In the context of the midterm elections in the United States, Chinese state media mocked President Barack Obama for being an ineffective and now lame-duck leader, as well as the American political system more generally.
An editorial that was published on the Global Times website on Wednesday local time said that “U.S. public opinion has downgraded Obama” and that the midterm elections will further cripple the lame-duck president by giving the Republican Party control over both houses of Congress.
Much of the editorial took a mocking and disparaging tone towards the U.S. president. For example, the editorial argued that “Obama’s best performance is empty rhetoric.”
“Obama always utters ‘Yes, we can’ which led to the high expectations people had for him,” the Global Times editorial board said. “But he has done an insipid job, offering nearly nothing to his supporters. U.S. society has grown tired of his banality.”
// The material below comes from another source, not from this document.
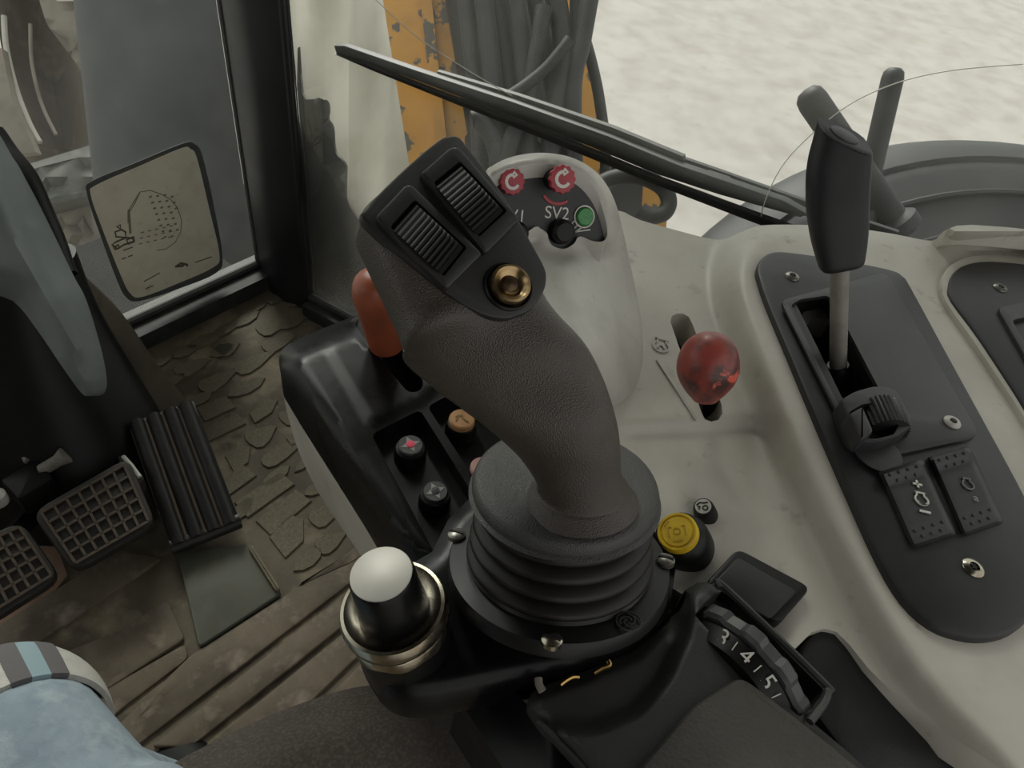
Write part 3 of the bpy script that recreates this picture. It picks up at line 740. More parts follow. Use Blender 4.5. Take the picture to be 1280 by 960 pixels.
# ================================================================ GREY SIDE CONSOLE
ZD = .63
RIDGE = crom([(928, 322), (948, 300), (975, 290), (1165, 300), (1360, 300), (1360, 1100), (1260, 960), (1150, 840), (1062, 690), (1000, 560), (950, 440), (925, 365)], 4, True)
DECK = crom([(700, 262), (768, 262), (800, 275), (850, 289), (885, 298), (905, 299), (925, 291), (950, 282), (1000, 281), (1060, 284), (1120, 293), (1165, 301), (1180, 289), (1215, 281), (1340, 292)], 3) + \
       [(1345, 400), (1345, 560), (1345, 760), (1345, 1000), (1262, 968), (1180, 915), (1120, 870), (1085, 835), (1062, 806), (1046, 790), (1030, 786), (1015, 790), (990, 815), (975, 830), (900, 770), (840, 735), (770, 720), (740, 640), (700, 560), (650, 470), (640, 380), (650, 300)]
STEP = [(826, 640), (860, 612), (905, 640), (940, 690), (1010, 725), (1060, 770), (1075, 830), (960, 860), (850, 790)]
def hd(x, y):
    p = (x, y)
    h = ZD + .026 * ss(-44, 10, sd(p, RIDGE))
    h -= .008 * ss(520, 545, y + .05 * (x - 870)) * ss(1000, 930, x) * ss(740, 800, x)
    h += .035 * ss(312, 285, y - .02 * (x - 1180)) * ss(1150, 1200, x)
    return h
LSLOT = rnd([(984, 377), (1040, 364), (1118, 508), (1046, 516)], 5, 2)
SLOT = [(838, 402), (840, 395), (846, 392), (854, 392), (861, 396), (866, 406), (902, 506), (903, 517), (898, 525), (889, 527), (881, 524), (877, 516)]
con = thing('side_console', 'warm grey moulded side console under the side window', 'console', P(1000, 600, 0))
mk('console_deck', *g_surf(DECK, lambda x, y: P(x, y, hd(x, y)), 7, V3((0, 0, -.022)), [SLOT, LSLOT], .03, False), M['deck'], con, sm=50)
def deckfr(x, y, dz=0): return Fr((0, 0, hd(x, y) + dz), Z, V3((1, 0, 0)))
fd = deckfr(870, 460)
prism('slot_floor', fd, offs(fd.pxs(SLOT, -.03), -.003), -.036, -.0285, M['deep'], con)
fe = deckfr(826, 434); at = fe.ax((826, 434), (829, 410))
J = [stroke(fe, at, engine(.0085), .0012, .0012, True), stroke(fe, at, [(.0025 * math.cos(t), .004 * math.sin(t) - .002) for t in [math.radians(200 - i * 22) for i in range(10)]], .0012, .0012)]
lab(mk('engine_emblem', *join(*J), M['pod'], con), 'embossed engine symbol')
lab(mk('throttle_mark', *g_prism(fe, fe.pxs([(820, 451), (823, 450), (871, 524), (869, 527)]), 0, .0014, 0), M['pod'], con), 'embossed tapered line beside the slot')
prism('console_base', Fr.H(0), offs([P(x, y, .58).to_2d()[:] for x, y in DECK], .012), 0, .58, M['black'], con)
fp = Fr.T(P(1015, 790, .6155), P(1046, 790, .6155), P(1262, 968, .606))
lab(prism('lower_panel', fp, fp.pxs(crom([(990, 822), (1008, 796), (1022, 786), (1040, 789), (1054, 806), (1086, 842), (1122, 878), (1182, 922), (1290, 990), (1290, 1010), (1100, 1010), (1030, 930), (985, 860)], 3, True)), -.02, .012, M['panel'], con, b=.004), 'black lower panel of the console')

# blank cover on the deck
fb = Fr((0, 0, max(hd(*p_) for p_ in ((917, 692), (1008, 741), (968, 787), (876, 737))) + .0005), Z, V3((1, 0, 0)))
q = fb.pxs([(917, 692), (1008, 741), (968, 787), (876, 737)])
bl = prism('blank_cover', fb, rnd(q, .006, 4), -.002, .0075, M['black'], con, b=.0018)
lab(bl, 'black rectangular blank cover')
q2 = fb.pxs([(922, 697), (996, 740), (962, 775), (888, 733)], .0075)
prism('cover_face', fb, rnd(q2, .003, 3), .0074, .0086, M['panel'], bl, b=.0006)
# yellow push button and small black lamp button
def between(p0, p1): return p0, p1 - p0
hz = hd(857, 683)
p0, ax = between(P(858, 684, hz), P(846, 664, hz + .024)); L_ = ax.length
yb = mk('yellow_button', *g_lathe(p0, ax, [(0, -.002), (.0172, -.002), (.0172, L_ * .45), (.0152, L_ * .72), (.0125, L_ * .8), (0, L_ * .8)], 36), M['black'], con)
lab(yb, 'yellow round push button in a black collar')
mk('button_cap', *g_lathe(p0, ax, [(0, L_ * .7), (.0124, L_ * .7), (.0124, L_ * .95), (.0116, L_), (.0106, L_), (.0102, L_ * .97), (.0096, L_ * .97), (.009, L_), (0, L_)], 36), M['yellow'], yb)
fy = Fr(p0 + ax, ax); at = lambda a, b: (a, b)
J = [stroke(fy, at, [(-.005, -.003), (-.005, .003), (-.003, .003)], .0008, .0004), stroke(fy, at, [(.005, -.003), (.005, .003), (.003, .003)], .0008, .0004), stroke(fy, at, circ(12, .002), .0008, .0004, True), stroke(fy, at, [(-.003, -.006), (.003, -.006)], .0009, .0004), stroke(fy, at, [(-.007, .004), (-.006, .006), (-.004, .007)], .0009, .0004)]
mk('button_emblem', *join(*J), M['yellow_d'], yb)
p0, ax = between(P(882, 643, hd(882, 643)), P(879, 633, hd(882, 643) + .010)); L_ = ax.length
sb = mk('small_button', *g_lathe(p0, ax, [(0, -.002), (.0078, -.002), (.0078, 0), (.0068, L_ * .8), (.006, L_), (0, L_)], 28), M['black'], con)
lab(sb, 'small black button with pale symbol')
mk('button_cap', *g_lathe(p0, ax, [(0, L_ * .9), (.0052, L_ * .9), (.0052, L_ * 1.04), (0, L_ * 1.06)], 24), M['silver'], sb)
fy = Fr(p0 + ax * 1.07, ax)
J = [stroke(fy, at, [(.0012 + x, y - .0016) for x, y in circ(10, .0016)], .0008, .0002, True), stroke(fy, at, [(-.004, .0015), (-.0015, .0028), (.0005, .002), (.0035, .002)], .0008, .0002), stroke(fy, at, [(-.003, -.002), (-.002, 0), (-.0035, .0005)], .0008, .0002)]
mk('button_emblem', *join(*J), M['black'], sb)
for k, (x, y) in enumerate(((973, 565), (1010, 640), (957, 604))):
    pass

# red throttle ball lever
tl = thing('throttle_lever', 'worn red ball knob on a short lever in the console slot', 'lever', P(889, 516, ZD - .025))
b0 = P(888, 516, ZD - .026); b1 = D(885, 458, .492)
dirb = (b1 - b0).normalized(); r = 38.5 * .492 / FPX
mk('lever_shaft', *g_lathe(b0, dirb, [(0, 0), (.006, 0), (.006, (b1 - b0).length - r * .8), (0, (b1 - b0).length - r * .8)], 16), M['black'], tl)
dv = (CU * 1.0 - VIEW * .35).normalized()
prof = [(0, -r * 1.22), (r * .34, -r * 1.2), (r * .46, -r * 1.08), (r * .66, -r * .86), (r * .88, -r * .52), (r * .985, -r * .2), (r, .0), (r * .97, r * .28), (r * .86, r * .6), (r * .66, r * .88), (r * .38, r * 1.07), (r * .15, r * 1.14), (0, r * 1.15)]
mk('ball_knob', *g_lathe(b1, dv, crom(prof, 3), 40), M['ball'], tl, sm=80)

# ================================================================ LEVER PANELS
ZL = ZD + .027
def screw(fr, x, y, r, parent, h=0, m='screw', lbl=None, slot=False):
    p = fr.w(*fr.px(x, y, h), h)
    o = mk('screw', *g_lathe(p, fr.n, [(0, -.002), (r, -.002), (r, .0006), (r * .85, .0016), (r * .45, .0022), (r * .38, .0008), (0, .0008)] if not slot else [(0, -.002), (r, -.002), (r, .0006), (r * .7, .0018), (0, .0022)], 20), M[m], parent)
    f2 = Fr(p, fr.n, fr.ux)
    if slot: mk('screw_slot', *stroke(f2, lambda a, b: (a, b), [(-r * .8, r * .25), (r * .8, -r * .25)], r * .28, .0026), M['deep'], o)
    else: prism('screw_socket', f2, star(r * .4, 5), .0005, .0019, M['deep'], o)
    if lbl: lab(o, lbl)
    return o
lp = thing('lever_panel', 'long black control panel with lever slot and two rocker switches', 'control panel', P(1100, 560, ZL))
fL = Fr.H(ZL)
base = crom([(946, 352), (944, 340), (949, 328), (962, 320), (985, 320), (1040, 328), (1108, 341), (1126, 350), (1136, 364), (1178, 442), (1234, 545), (1280, 632), (1296, 680), (1298, 730), (1286, 770), (1262, 794), (1230, 803), (1196, 800), (1160, 786), (1126, 755), (1096, 706), (1062, 632), (1020, 536), (980, 440), (955, 380)], 3, True)
slotL = rnd(fL.pxs([(990, 382), (1000, 374), (1034, 369), (1042, 376), (1106, 500), (1050, 506)]), .004, 3)
prism('base_plate', fL, fL.pxs(base), -.012, .005, M['panel'], lp, b=.003, holes=[slotL])
cov = rnd(fL.pxs([(974, 378), (1106, 342), (1224, 549), (1076, 581)], .005), [.008, .012, .012, .008], 5)
slotC = rnd(fL.pxs([(989, 381), (1000, 374), (1034, 369), (1041, 375), (1108, 503), (1048, 508)], .008), .003, 3)
prism('cover_plate', fL, cov, .0045, .0078, M['panel2'], lp, b=.0015, holes=[slotC])
prism('slot_rib', fL, fL.pxs([(978, 384), (984, 382), (1049, 512), (1044, 516)], .0078), .0075, .0095, M['panel2'], lp, b=.0006)
prism('slot_floor', fL, offs(fL.pxs([(985, 378), (1040, 365), (1115, 505), (1045, 512)]), -.006), -.05, -.045, M['deep'], lp)
for a, b in (((985, 378), (1045, 512)), ((1040, 368), (1112, 505)), ((985, 378), (1040, 368))):
    A, B = P(*a, ZL), P(*b, ZL); mk('slot_wall', *rings([[A, A - Z * .05, A - Z * .05 + V3((.001, .001, 0)), A + V3((.001, .001, 0))], [B, B - Z * .05, B - Z * .05 + V3((.001, .001, 0)), B + V3((.001, .001, 0))]]), M['deep'], lp)
fq = Fr.H(ZL - .015)
lab(prism('quadrant_plate', fq, fq.pxs(crom([(1001, 402), (1006, 388), (1020, 384), (1036, 392), (1048, 412), (1040, 402), (1022, 397), (1014, 394), (1012, 402), (1006, 408)], 3, True)), -.02, 0, M['steel'], lp), 'grey metal quadrant inside the slot')
prism('quadrant_strip', fq, fq.pxs([(1058, 440), (1064, 438), (1098, 496), (1090, 500), (1082, 490)]), -.02, -.004, M['steel'], lp)
prism('link_bar', fq, fq.pxs([(1046, 470), (1060, 462), (1072, 476), (1090, 500), (1058, 506)]), -.03, -.006, M['black'], lp)
# friction knob housing
fh = Fr.H(ZL + .008)
hous = [(1046, 506), (1062, 496), (1086, 489), (1108, 490), (1118, 498), (1134, 528), (1134, 540), (1118, 552), (1092, 559), (1072, 558), (1062, 548), (1052, 526)]
hole = rnd(fh.pxs([(1060, 516), (1078, 505), (1104, 503), (1112, 508), (1124, 530), (1118, 543), (1096, 551), (1080, 548), (1070, 534)], .012), .003, 3)
hb = prism('knob_housing', fh, rnd(fh.pxs(hous, .006), .004, 3), -.002, .012, M['panel'], lp, b=.002, holes=[hole])
prism('housing_floor', fh, fh.pxs([(1058, 514), (1108, 500), (1126, 532), (1096, 555), (1076, 552)], 0), -.004, -.001, M['deep'], hb)
pk = P(1098, 530, ZL + .006); a = (P(1076, 480, ZL) - P(1106, 550, ZL)).normalized()
rr = .0145; prf = []
V, F = [], []
kn = []
fk = Fr(pk + Z * .004, a); gear = []
for i in range(96):
    t = 2 * math.pi * i / 96; q_ = rr + (.0007 if i % 3 == 0 else -.0004); gear.append((q_ * math.cos(t), q_ * math.sin(t)))
mk('friction_knob', *g_prism(fk, gear, -.012, .011, .001), M['panel'], lp, sm=25)
mk('knob_pawl', *g_prism(fh, rnd(fh.pxs([(1060, 518), (1078, 508), (1092, 540), (1076, 552)], .016), .003, 3), .004, .017, .002), M['panel'], lp)
mk('index_dish', *g_lathe(P(1096, 566, ZL + .0075), Z, [(0, 0), (.016, 0), (.0165, .0008), (.015, .001), (0, .0006)], 32), M['panel2'], lp)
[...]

The editorial also took aim at Obama’s foreign policy record. Echoing frequent Republican criticisms of the U.S. president, the Global Times wrote that while Obama has boasted that he brought U.S. troops home from Iraq and Afghanistan, “he left no peace” in either of those countries. Similarly, it noted that although Osama bin Laden had been killed “during his tenure” [seemingly downplaying Obama’s role in bringing about that outcome], the Islamic State had emerged in the Middle East on his watch. On the other hand, the Ukraine crisis has “almost” brought Europe back to the Cold War, the Global Times opined, and the administration’s pivot to Asia has created mistrust between the U.S. and China as well as across Asia more generally.
At the same time, part of the editorial struck a more sympathetic tone towards Obama by blaming his lackluster performance on larger failings in the American political system and society at large. To begin with, GT pointed out that Obama is the first African American president and as a result he can only get “limited tolerance and acceptance.”
Also in Obama’s defense, GT noted that “partisan politics” in the United States has become more extreme in recent years. “Cohesion in American society is diminishing,” the GT editorial proclaimed.
Nonetheless, GT concluded that excessive partisanship is an inherent flaw in Western democracies. “That party interests are placed higher than the interests of the country and its people is an inherent shortcoming of Western political systems,” the editorial board argued, with no hint of irony despite the Communist Party’s record in China.
The GT editorial board noted that there is a debate in America about whether the country’s current woes are a reflection of the current president’s ineffectiveness or larger structural problems, as scholars like Francis Fukuyama have argued. Ultimately it deemed this question largely irrelevant, arguing that the “country is too lazy to reform” and that there will be “no great American president in this era” who might turn things around.